The Wall Street rally “was very tech-driven and if you look at what the rest of the market did, it was pretty flat since the beginning of the year”, said Anthi Tsouvali, multi-asset strategist at State Street Global Markets.
“We talk about this euphoria, because we are reaching new highs ... but at the end of the day it’s driven by a very small part of the market and that is why it could be very volatile if tech earnings are not as good as everyone expected,” she added.
Feeding in to the tech sector jitters, Taiwan Semiconductor Manufacturing Company lowered its outlook for 2023, saying enthusiasm about AI might not compensate for the overall slowdown in global demand.

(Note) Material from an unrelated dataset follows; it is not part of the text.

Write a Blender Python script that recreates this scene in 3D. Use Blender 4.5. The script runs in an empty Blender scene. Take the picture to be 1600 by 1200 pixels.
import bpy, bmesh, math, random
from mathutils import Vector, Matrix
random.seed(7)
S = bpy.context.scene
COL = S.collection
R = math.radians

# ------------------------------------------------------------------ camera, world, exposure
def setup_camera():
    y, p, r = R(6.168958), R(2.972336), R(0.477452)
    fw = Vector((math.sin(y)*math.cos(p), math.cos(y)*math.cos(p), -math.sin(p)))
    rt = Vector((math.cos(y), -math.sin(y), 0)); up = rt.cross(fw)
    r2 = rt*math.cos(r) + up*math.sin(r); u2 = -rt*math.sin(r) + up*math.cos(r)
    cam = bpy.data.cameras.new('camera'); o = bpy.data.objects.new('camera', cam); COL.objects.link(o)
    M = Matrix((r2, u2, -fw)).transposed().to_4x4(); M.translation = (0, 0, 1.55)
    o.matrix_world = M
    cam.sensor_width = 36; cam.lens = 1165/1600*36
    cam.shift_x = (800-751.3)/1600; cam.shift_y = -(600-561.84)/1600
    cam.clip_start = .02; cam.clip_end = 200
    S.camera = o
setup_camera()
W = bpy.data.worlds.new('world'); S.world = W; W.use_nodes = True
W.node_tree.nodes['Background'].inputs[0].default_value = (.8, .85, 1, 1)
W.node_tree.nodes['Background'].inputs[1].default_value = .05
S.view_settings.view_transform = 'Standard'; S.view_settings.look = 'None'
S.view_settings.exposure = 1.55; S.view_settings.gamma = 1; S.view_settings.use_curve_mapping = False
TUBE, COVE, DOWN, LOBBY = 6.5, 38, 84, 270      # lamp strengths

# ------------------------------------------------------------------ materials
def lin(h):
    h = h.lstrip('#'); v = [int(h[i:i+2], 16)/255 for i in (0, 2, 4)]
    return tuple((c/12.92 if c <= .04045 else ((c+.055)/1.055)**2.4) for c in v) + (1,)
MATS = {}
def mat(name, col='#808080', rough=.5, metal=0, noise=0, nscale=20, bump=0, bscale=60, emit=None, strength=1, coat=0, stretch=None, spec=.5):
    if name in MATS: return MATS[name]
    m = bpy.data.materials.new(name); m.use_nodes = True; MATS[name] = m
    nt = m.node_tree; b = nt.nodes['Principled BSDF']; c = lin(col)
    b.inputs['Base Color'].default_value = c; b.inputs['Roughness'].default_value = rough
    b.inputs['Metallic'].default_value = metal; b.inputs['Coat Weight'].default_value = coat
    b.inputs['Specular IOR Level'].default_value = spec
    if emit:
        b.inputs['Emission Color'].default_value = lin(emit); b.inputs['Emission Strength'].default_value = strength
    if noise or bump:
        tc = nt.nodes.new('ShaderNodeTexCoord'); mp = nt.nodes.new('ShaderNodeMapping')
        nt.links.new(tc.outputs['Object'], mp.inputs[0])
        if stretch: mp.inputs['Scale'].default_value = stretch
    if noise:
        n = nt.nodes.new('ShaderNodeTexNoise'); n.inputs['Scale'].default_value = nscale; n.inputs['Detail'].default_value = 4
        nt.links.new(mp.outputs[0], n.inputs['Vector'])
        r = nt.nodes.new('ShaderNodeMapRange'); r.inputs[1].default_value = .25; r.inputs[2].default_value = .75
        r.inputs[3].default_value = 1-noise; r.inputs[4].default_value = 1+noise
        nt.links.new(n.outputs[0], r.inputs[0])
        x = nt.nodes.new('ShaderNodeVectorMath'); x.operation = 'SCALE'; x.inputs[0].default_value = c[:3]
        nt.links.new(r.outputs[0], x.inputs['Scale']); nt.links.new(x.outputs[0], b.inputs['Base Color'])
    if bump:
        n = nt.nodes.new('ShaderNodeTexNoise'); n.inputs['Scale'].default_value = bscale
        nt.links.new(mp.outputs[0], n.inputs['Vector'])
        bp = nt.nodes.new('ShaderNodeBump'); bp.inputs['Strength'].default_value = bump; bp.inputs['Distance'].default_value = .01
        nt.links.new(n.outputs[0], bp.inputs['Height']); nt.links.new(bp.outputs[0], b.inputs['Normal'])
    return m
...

Shares of Dutch chipmaker ASML slipped 4.9 per cent, even as the company reported demand from China boosted its orders in the second quarter.
Europe’s region-wide Stoxx 600 ended the day 0.4 per cent higher, France’s Cac 40 added 0.8 per cent and Germany’s Dax rose 0.6 per cent.
Meanwhile, the number of US applications for jobless claims fell to 228,000 in the week ending July 15, the lowest level since mid-May, signalling continued labour market resilience in the face of rising interest rates. Economists polled by Reuters had expected the figure to reach 242,000.
“It takes time for interest rate hikes to filter down into the real economy, with many economists predicting lay-offs to pick up in the second half of this year,” said Tom Hopkins, portfolio manager at BRI Wealth Management.
Following the jobless figures, the benchmark 10-year Treasury yield, which moves with inflation and growth expectations, rose 0.10 percentage points to 3.84 per cent. The two-year yield, which moves with interest rate expectations, rose 0.07 percentage points to 4.82 per cent.
The US Federal Reserve is widely expected to raise the federal funds rate by 0.25 percentage points on Wednesday, although lower than expected inflation data last week suggested its tightening cycle could soon end.
Markets forecast the European Central Bank will next week lift its benchmark deposit rate by the same amount to 3.75 per cent, but are divided on whether rates will increase beyond that following policymakers’ dovish remarks earlier in the week.
“Central banks might finally be near the end of their current rate-hiking cycle, particularly after some positive numbers on inflation over recent days,” said Henry Allen, macro strategist at Deutsche Bank.